Report, as a bare number, how many lines hold "pixels".
Begin Dataset extract
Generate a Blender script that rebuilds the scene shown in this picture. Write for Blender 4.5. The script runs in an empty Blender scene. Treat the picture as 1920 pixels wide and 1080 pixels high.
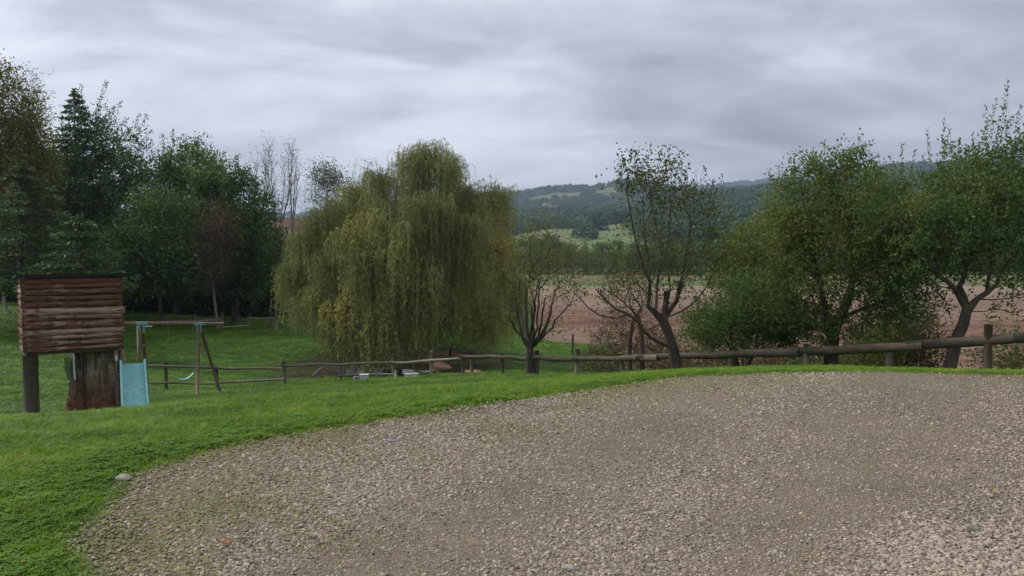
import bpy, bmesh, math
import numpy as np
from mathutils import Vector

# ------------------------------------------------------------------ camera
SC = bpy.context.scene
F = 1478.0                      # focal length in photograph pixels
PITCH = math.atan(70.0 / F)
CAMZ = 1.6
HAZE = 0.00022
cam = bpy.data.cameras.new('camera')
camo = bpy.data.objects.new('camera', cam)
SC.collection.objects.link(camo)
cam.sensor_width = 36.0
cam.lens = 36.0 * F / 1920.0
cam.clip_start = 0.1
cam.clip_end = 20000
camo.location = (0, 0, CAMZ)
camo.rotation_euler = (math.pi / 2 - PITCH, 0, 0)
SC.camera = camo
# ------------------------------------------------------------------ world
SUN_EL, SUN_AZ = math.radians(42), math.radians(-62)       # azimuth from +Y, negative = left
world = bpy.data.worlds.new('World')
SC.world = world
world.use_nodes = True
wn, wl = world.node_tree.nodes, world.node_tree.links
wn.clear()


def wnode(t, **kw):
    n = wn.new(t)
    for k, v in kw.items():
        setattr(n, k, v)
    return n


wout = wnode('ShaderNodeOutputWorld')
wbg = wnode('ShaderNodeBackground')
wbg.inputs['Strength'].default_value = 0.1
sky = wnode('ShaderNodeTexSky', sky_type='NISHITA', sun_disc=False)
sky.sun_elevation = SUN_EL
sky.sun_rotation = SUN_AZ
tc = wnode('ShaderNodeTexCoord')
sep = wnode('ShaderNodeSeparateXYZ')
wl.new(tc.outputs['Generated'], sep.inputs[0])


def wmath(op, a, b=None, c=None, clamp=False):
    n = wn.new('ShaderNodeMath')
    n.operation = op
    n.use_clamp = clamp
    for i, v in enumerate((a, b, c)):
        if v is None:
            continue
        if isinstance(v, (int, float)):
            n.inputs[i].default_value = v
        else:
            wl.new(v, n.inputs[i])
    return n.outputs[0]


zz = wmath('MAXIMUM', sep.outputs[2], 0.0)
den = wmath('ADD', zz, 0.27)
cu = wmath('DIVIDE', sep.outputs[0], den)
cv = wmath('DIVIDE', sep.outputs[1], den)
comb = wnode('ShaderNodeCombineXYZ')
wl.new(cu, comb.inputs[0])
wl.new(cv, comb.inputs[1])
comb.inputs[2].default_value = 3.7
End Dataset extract
Written response | 2